Whenever she asks about dear Miss Kelly - I have to remind her that she died this year.  And then she follows this with another question, asking if my dad is still alive.  And what of Pat? And tell me about Margo?  I tell her all are gone now...gone a long time actually.  She says, Oh, I suppose I knew that.  

And I think it is, in its way,  a wise response: "I suppose I knew that."

(I suppose I knew that it would be ridiculous to continue to write these posts to you, Miss Kelly - sporadic and infrequent - but, I promised I would when we were together in the room where you died.)  

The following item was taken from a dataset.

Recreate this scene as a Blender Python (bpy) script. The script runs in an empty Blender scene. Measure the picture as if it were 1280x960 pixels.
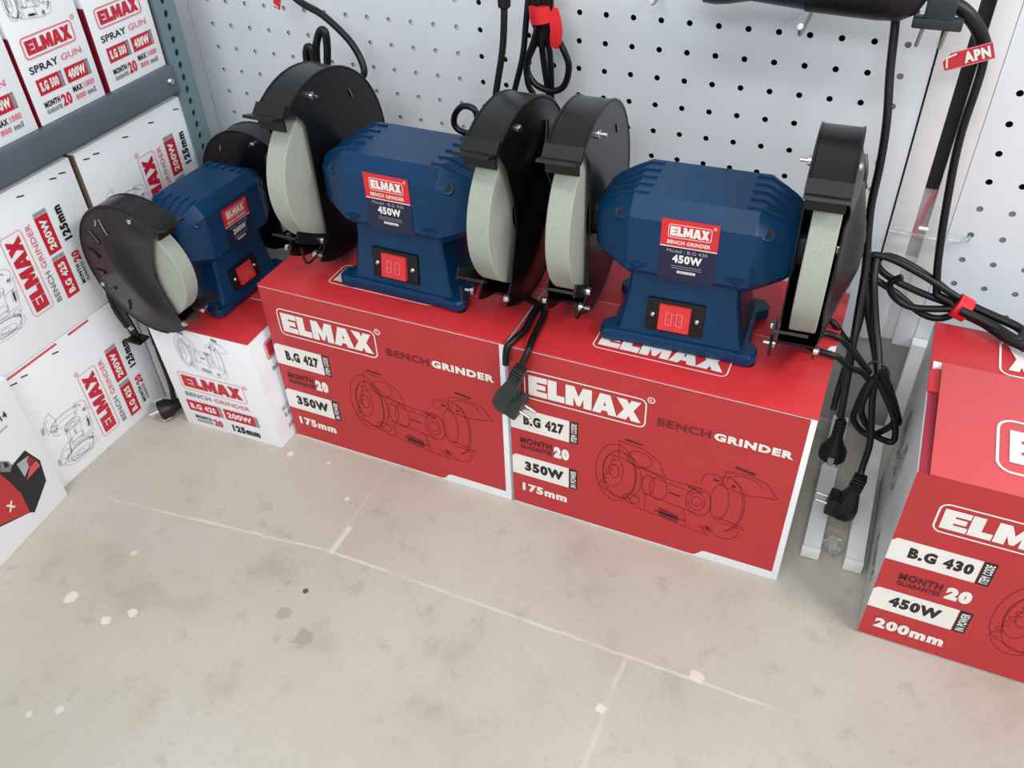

Norman Mailer said that Pablo Picasso lived his life on the last line...the last line of drawing.  I have come to envy that sort of compassionate response to the rigors of this life.  To live on the last line, drawn with simplicity - a breath - a motion - a phrase...the last line.

If I could speak to Miss Kelly now, I would tell her that the sky is still blue, all the time, even in death.  I would tell her I made the most amazing martini the other night, and have come to love a perfect manhattan with rye.  I would tell her that I have a new job and will have to change my bio and update my LinkedIn profile.  I would ask her how she's feeling today and how is Mary?  I would tell her that life is so precious and so cruel.  She would say, "I know, kid"  and take a breath.  And that might be the last line.